─── Data for the task ───

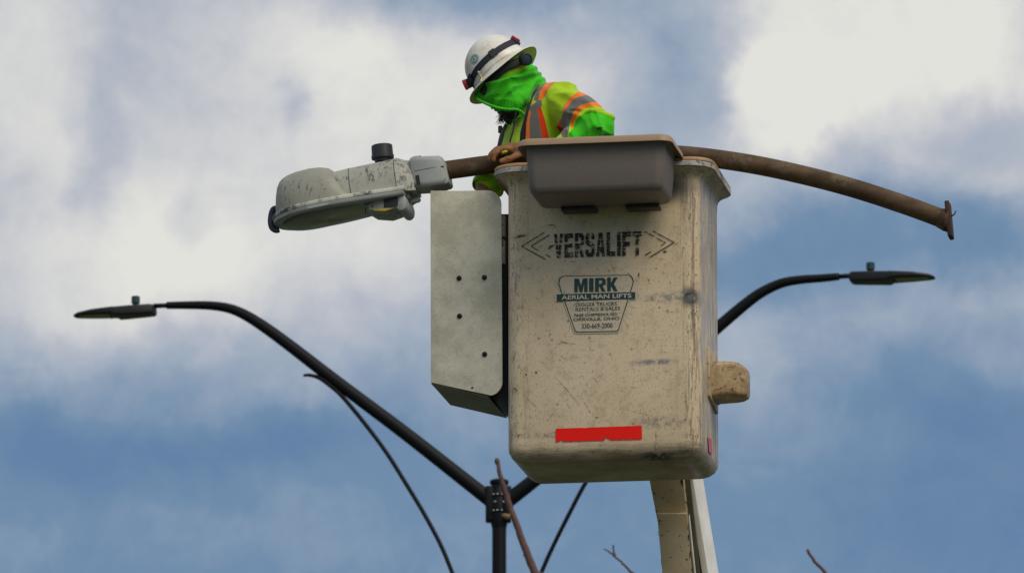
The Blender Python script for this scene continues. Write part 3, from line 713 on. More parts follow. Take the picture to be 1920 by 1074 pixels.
part('tether_pin', tube([LM @ ll(812, 598, -.07), LM @ ll(815, 648, -.07)], .0016, 6), M_rub, old)
lat = [LM @ ll(X, Y, -.012) for X, Y in ((160, 590), (135, 592), (120, 625), (114, 680), (124, 722), (150, 740), (172, 735))]
part('nose_latch', tube(cr(lat, 4), .0050, 8, True, 2.6, up=Vector((1, 0, 0))), plain("dark_blue_black_latch", (.035, .032, .06), .4), old)
# clamp neck cover
neck = [[LM @ (ll(X, (Yt + Yb) / 2) + Vector((0, p.x, p.y))) for p in rr(wy, (Yb - Yt) * K, .022, 0, 6)] for X, Yt, Yb, wy in ((1140, 232, 466, .118), (1158, 222, 463, .128), (1250, 216, 458, .128), (1350, 212, 437, .124), (1368, 220, 424, .112), (1392, 266, 408, .095))]
part('clamp_cover', loft([[p for p in rg] for rg in neck]), M_slip, old, auto=40)
part('clamp_seam', loft([[LM @ (ll(X, Y) + Vector((0, p.x, p.y))) for p in rr(wy, .0022, .001, 0, 2)] for X, Y, wy in ((1163, 338, .1296), (1250, 322, .1298), (1372, 300, .122))]), M_dark, old, sm=False)
part('cover_notch', lprism([(1170, 372), (1195, 366), (1206, 436), (1180, 438)], -.0662, -.0640, 0), M_dark, old, sm=False)
part('cover_clip', lprism([(1140, 218), (1198, 210), (1200, 218), (1142, 228)], -.03, .03, .001), M_slip, old)
part('clamp_lower_tab', lprism([(1370, 350), (1396, 360), (1404, 405), (1390, 422), (1340, 430)], -.05, .05, .003), M_slip, old)
PCm = LM @ Matrix.Translation(ll(915, 246))
# photocell stands with its axis tilted like the lamp
part('photocell', lathe([(.030, .0), (.031, .012), (.0415, .013), (.0418, .024), (.0395, .026), (.0388, .060), (.0365, .063), (.0, .0635)], PCm @ Matrix.Rotation(R(5), 4, 'Y'), 24, False), M_pc, old, auto=35)

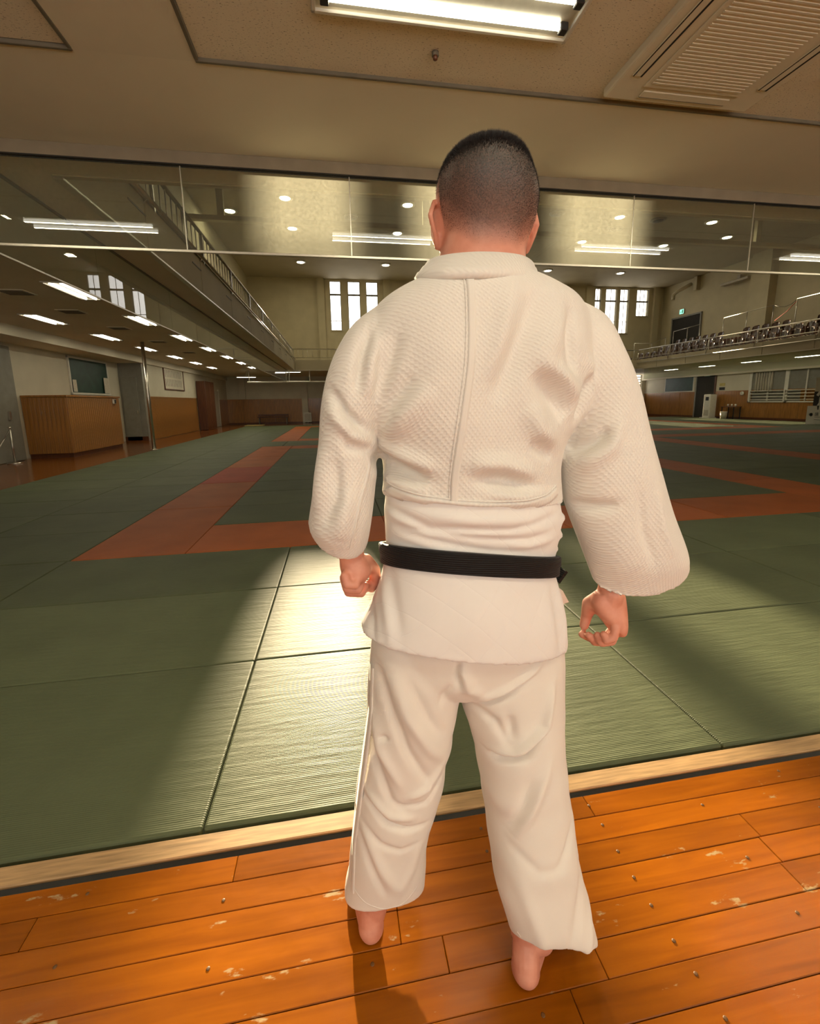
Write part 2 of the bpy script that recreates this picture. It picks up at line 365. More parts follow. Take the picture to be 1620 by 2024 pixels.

───

• [What you need to do]
Repeat the material verbatim. Do not carry over any picture.

• [Task answer]
The Blender Python script for this scene continues. Write part 3, from line 713 on. More parts follow. Take the picture to be 1920 by 1074 pixels.
part('tether_pin', tube([LM @ ll(812, 598, -.07), LM @ ll(815, 648, -.07)], .0016, 6), M_rub, old)
lat = [LM @ ll(X, Y, -.012) for X, Y in ((160, 590), (135, 592), (120, 625), (114, 680), (124, 722), (150, 740), (172, 735))]
part('nose_latch', tube(cr(lat, 4), .0050, 8, True, 2.6, up=Vector((1, 0, 0))), plain("dark_blue_black_latch", (.035, .032, .06), .4), old)
# clamp neck cover
neck = [[LM @ (ll(X, (Yt + Yb) / 2) + Vector((0, p.x, p.y))) for p in rr(wy, (Yb - Yt) * K, .022, 0, 6)] for X, Yt, Yb, wy in ((1140, 232, 466, .118), (1158, 222, 463, .128), (1250, 216, 458, .128), (1350, 212, 437, .124), (1368, 220, 424, .112), (1392, 266, 408, .095))]
part('clamp_cover', loft([[p for p in rg] for rg in neck]), M_slip, old, auto=40)
part('clamp_seam', loft([[LM @ (ll(X, Y) + Vector((0, p.x, p.y))) for p in rr(wy, .0022, .001, 0, 2)] for X, Y, wy in ((1163, 338, .1296), (1250, 322, .1298), (1372, 300, .122))]), M_dark, old, sm=False)
part('cover_notch', lprism([(1170, 372), (1195, 366), (1206, 436), (1180, 438)], -.0662, -.0640, 0), M_dark, old, sm=False)
part('cover_clip', lprism([(1140, 218), (1198, 210), (1200, 218), (1142, 228)], -.03, .03, .001), M_slip, old)
part('clamp_lower_tab', lprism([(1370, 350), (1396, 360), (1404, 405), (1390, 422), (1340, 430)], -.05, .05, .003), M_slip, old)
PCm = LM @ Matrix.Translation(ll(915, 246))
# photocell stands with its axis tilted like the lamp
part('photocell', lathe([(.030, .0), (.031, .012), (.0415, .013), (.0418, .024), (.0395, .026), (.0388, .060), (.0365, .063), (.0, .0635)], PCm @ Matrix.Rotation(R(5), 4, 'Y'), 24, False), M_pc, old, auto=35)

Write part 2 of the bpy script that recreates this picture. It picks up at line 365. More parts follow. Take the picture to be 1620 by 2024 pixels.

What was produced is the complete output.